Written exercise: Please output the data below exactly as given, starting at its first line and stopping after the line that contains "m3.build('globe_cap', RAIL_WHITE, L_)".

Data provided:
★ ★ ★

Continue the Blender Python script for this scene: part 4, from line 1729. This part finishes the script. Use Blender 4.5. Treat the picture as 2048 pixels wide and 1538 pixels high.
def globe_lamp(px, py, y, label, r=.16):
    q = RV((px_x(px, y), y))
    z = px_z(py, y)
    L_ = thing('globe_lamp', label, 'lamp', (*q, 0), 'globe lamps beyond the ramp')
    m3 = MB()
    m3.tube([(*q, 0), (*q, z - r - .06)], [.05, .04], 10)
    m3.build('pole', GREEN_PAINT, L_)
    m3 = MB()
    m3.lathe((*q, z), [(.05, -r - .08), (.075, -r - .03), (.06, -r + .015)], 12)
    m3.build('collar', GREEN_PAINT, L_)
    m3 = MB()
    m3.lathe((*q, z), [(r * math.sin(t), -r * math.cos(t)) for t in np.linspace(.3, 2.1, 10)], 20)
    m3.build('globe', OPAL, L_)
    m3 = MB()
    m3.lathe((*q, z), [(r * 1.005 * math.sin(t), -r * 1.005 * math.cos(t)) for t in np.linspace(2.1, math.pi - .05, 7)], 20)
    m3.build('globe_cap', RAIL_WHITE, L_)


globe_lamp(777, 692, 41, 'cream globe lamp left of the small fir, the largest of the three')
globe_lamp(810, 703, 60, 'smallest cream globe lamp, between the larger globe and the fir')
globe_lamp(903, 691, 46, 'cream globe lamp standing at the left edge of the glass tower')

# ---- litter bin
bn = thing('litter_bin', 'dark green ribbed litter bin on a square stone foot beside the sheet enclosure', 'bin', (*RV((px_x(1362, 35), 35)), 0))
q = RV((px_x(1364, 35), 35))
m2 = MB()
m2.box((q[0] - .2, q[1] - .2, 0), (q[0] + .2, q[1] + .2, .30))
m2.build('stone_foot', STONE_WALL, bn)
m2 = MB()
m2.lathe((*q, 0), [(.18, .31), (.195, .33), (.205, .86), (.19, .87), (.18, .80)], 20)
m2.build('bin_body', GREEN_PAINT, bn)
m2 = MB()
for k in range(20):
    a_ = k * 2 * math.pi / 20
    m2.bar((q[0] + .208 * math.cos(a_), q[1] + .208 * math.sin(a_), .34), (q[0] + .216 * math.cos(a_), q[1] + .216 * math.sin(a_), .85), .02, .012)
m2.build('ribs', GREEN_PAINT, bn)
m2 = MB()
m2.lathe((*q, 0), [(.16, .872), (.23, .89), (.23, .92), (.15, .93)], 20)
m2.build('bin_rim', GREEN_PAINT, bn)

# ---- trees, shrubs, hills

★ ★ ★

Response to the exercise:
Continue the Blender Python script for this scene: part 4, from line 1729. This part finishes the script. Use Blender 4.5. Treat the picture as 2048 pixels wide and 1538 pixels high.
def globe_lamp(px, py, y, label, r=.16):
    q = RV((px_x(px, y), y))
    z = px_z(py, y)
    L_ = thing('globe_lamp', label, 'lamp', (*q, 0), 'globe lamps beyond the ramp')
    m3 = MB()
    m3.tube([(*q, 0), (*q, z - r - .06)], [.05, .04], 10)
    m3.build('pole', GREEN_PAINT, L_)
    m3 = MB()
    m3.lathe((*q, z), [(.05, -r - .08), (.075, -r - .03), (.06, -r + .015)], 12)
    m3.build('collar', GREEN_PAINT, L_)
    m3 = MB()
    m3.lathe((*q, z), [(r * math.sin(t), -r * math.cos(t)) for t in np.linspace(.3, 2.1, 10)], 20)
    m3.build('globe', OPAL, L_)
    m3 = MB()
    m3.lathe((*q, z), [(r * 1.005 * math.sin(t), -r * 1.005 * math.cos(t)) for t in np.linspace(2.1, math.pi - .05, 7)], 20)
    m3.build('globe_cap', RAIL_WHITE, L_)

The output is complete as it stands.